Competition with Reliance: A New Industrial Rivalry

Adani’s petrochemical ambitions place it directly in the competitive orbit of Reliance Industries, India's dominant player in polymers and petrochemicals. Reliance’s current PVC capacity of 750,000 TPA is expected to double by 2027, highlighting the scale of expansion underway in the sector.

Historically, the Adani and Reliance empires have operated in distinct verticals. However, recent developments in clean energy and now petrochemicals signal a broader overlap and a potential rivalry between two of India’s most influential industrial houses. The Mundra project, with potential future expansion to 2 million TPA, could reshape market dynamics and intensify competition in this high-growth segment.

Overcoming Financial Setbacks and Reigniting Momentum

Construction on the Mundra PVC facility was initially paused in March 2023, following turbulence triggered by allegations from U.S.-based short-seller Hindenburg Research. The Adani Group responded by recalibrating its financial position, raising over USD 5 billion through a mix of equity and debt, and repaying all share-backed loans to restore investor confidence.

With financing secured via a State Bank of India-led banking consortium, the group resumed work on the project last year. This signals not just a recovery, but a renewed focus on executing its core industrial agenda.

Operational Efficiencies and Strategic Advantages

Several structural advantages underpin the viability of the Mundra project. The facility is located within Adani’s sprawling industrial ecosystem, offering close proximity to its flagship port, thus lowering inbound and outbound logistics costs.

Moreover, the group’s portfolio companies have deep capabilities in international trading, which will support feedstock procurement.
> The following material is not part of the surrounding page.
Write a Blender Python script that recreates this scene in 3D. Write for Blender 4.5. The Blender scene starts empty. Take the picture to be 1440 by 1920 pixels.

Adani’s integrated approach, combined with large-scale landholdings, seasoned technical talent, and a proven track record in infrastructure execution, places the project on a solid operational footing.

Sources note that beyond addressing domestic demand, the plant is also strategically positioned to cater to export markets, with easy access to maritime logistics that could serve Asia-Pacific, Middle Eastern, and African demand centers.

Conclusion

Adani Enterprises’ Rs. 1 million TPA PVC plant in Gujarat marks a transformative step in India’s petrochemical landscape. By targeting a sector critical to national infrastructure and development, the group is expanding beyond its traditional domains and signaling a new era of industrial competitiveness. With robust demand drivers, sound project fundamentals, and institutional financial backing, the Mundra facility could well redefine India’s PVC supply chain while intensifying competition among industrial titans. The move reinforces Adani’s broader strategy of vertical integration and long-term investment in sectors crucial to India's economic evolution.